Growth Street to return 100pc of investor funds

Marc Shoffman Industry News, News, Top 3 Greg Carter, Growth Street, Kim Goetzke, loanbook, resolution event

Growth Street investors are set to receive their balances back in full as the peer-to-peer business lender prepares to close.

The platform announced plans to close in June 2020 and is in the process of getting its loanbook repaid, known as a resolution event.

It will enter a “solvent wind-down” once all its finance facilities are repaid.

Kim Goetzke, chief operating officer of Growth Street said the lender has returned funds to investors faster than expected.

“Returning as much of each investor’s assigned balance, as quickly as possible, has been a core focus since we declared the resolution event in June of last year,” Goetzke said.

“We have been able to return investor funds faster than expected due to the success of the recovery process and it is testament to the quality of our systems, underwriting, monitoring and recovery processes.

“I want to thank our team for their efforts – returning 100 per cent of assigned balances is a great source of professional pride for us.
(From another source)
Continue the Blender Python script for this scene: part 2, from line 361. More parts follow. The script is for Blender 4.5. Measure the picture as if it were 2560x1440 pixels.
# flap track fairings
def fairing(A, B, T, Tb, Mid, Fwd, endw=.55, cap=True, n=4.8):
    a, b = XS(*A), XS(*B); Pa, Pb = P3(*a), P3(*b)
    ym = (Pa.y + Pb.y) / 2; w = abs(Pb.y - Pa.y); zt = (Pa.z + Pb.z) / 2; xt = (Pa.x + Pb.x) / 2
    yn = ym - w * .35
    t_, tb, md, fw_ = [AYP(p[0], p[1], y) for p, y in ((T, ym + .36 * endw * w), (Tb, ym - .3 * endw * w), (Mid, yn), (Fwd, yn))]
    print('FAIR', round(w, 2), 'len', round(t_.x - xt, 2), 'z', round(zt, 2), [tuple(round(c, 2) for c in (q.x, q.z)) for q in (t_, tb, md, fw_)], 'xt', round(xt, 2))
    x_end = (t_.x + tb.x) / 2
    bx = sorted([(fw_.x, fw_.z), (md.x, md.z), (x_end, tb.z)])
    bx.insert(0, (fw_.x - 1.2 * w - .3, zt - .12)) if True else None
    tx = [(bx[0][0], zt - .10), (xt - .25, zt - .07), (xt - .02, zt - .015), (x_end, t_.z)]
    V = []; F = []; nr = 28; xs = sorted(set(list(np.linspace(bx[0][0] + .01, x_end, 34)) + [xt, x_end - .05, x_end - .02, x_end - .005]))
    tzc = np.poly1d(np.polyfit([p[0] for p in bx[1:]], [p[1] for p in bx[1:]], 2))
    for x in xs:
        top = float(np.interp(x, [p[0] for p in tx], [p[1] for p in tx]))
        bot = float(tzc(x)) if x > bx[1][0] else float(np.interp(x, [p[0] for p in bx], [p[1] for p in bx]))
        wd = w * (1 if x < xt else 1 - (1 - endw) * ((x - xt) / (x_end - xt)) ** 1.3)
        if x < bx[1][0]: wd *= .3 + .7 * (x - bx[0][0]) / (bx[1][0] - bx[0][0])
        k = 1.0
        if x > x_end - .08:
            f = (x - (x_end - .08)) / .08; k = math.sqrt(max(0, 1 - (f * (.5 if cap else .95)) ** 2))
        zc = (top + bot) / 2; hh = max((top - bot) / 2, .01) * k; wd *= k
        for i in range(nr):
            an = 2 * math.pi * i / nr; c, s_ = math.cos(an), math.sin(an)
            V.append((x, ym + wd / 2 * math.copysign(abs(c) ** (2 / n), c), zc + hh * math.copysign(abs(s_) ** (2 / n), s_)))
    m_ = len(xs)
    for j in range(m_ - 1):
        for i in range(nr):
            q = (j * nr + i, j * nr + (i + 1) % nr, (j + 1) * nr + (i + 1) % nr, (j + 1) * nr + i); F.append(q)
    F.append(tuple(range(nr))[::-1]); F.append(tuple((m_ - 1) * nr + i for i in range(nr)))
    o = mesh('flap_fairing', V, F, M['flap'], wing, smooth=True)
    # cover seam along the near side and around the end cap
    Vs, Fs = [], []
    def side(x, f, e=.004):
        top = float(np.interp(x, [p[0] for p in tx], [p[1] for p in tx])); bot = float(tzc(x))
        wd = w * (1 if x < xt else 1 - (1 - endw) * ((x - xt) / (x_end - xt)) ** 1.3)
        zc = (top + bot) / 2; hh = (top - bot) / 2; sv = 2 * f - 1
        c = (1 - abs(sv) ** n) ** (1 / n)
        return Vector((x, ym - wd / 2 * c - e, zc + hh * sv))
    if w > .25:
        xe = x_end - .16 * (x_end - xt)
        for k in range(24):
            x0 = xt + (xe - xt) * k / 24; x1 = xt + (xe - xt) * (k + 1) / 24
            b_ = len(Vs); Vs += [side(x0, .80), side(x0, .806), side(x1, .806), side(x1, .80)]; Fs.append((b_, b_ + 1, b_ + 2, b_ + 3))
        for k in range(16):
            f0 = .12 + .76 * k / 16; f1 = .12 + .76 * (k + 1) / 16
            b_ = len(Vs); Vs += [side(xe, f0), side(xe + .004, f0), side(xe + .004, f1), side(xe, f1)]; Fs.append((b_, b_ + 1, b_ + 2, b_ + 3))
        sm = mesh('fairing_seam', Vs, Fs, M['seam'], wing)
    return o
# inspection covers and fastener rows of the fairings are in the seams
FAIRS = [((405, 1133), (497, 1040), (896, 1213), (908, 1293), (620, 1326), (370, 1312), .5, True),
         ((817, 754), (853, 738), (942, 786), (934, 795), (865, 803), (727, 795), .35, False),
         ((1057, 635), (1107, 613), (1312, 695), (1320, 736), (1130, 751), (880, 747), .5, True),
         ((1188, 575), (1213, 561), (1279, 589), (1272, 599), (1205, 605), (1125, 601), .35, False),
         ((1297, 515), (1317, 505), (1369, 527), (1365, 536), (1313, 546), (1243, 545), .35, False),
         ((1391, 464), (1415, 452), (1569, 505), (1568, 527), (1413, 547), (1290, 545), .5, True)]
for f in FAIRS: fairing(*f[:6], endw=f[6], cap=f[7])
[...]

I also want to thank our investors for their patience and support whilst we navigated this process.”

Following this announcement, Growth Street will move to streamline business operations further to collect against outstanding balances and meet its obligations to its remaining creditors.

Its latest loanbook data as of 4 December shows there is £50,400 on average left to repay by borrowers.

That is down from £179,451 on average when the lender first announced its plans to close.

Growth Street entered a 90-day liquidity event in March last year to stop withdrawals and keep funds invested.

It then decided to close to retail investors in June and focus on getting its loanbook repaid as part of a resolution event.

However, efforts to secure institutional backing have since failed, so the platform has instead decided to close once loanbook repayments are complete.

The lender had previously announced a restructure and layoffs in November 2019 which also included the departure of its founder and chief executive Greg Carter.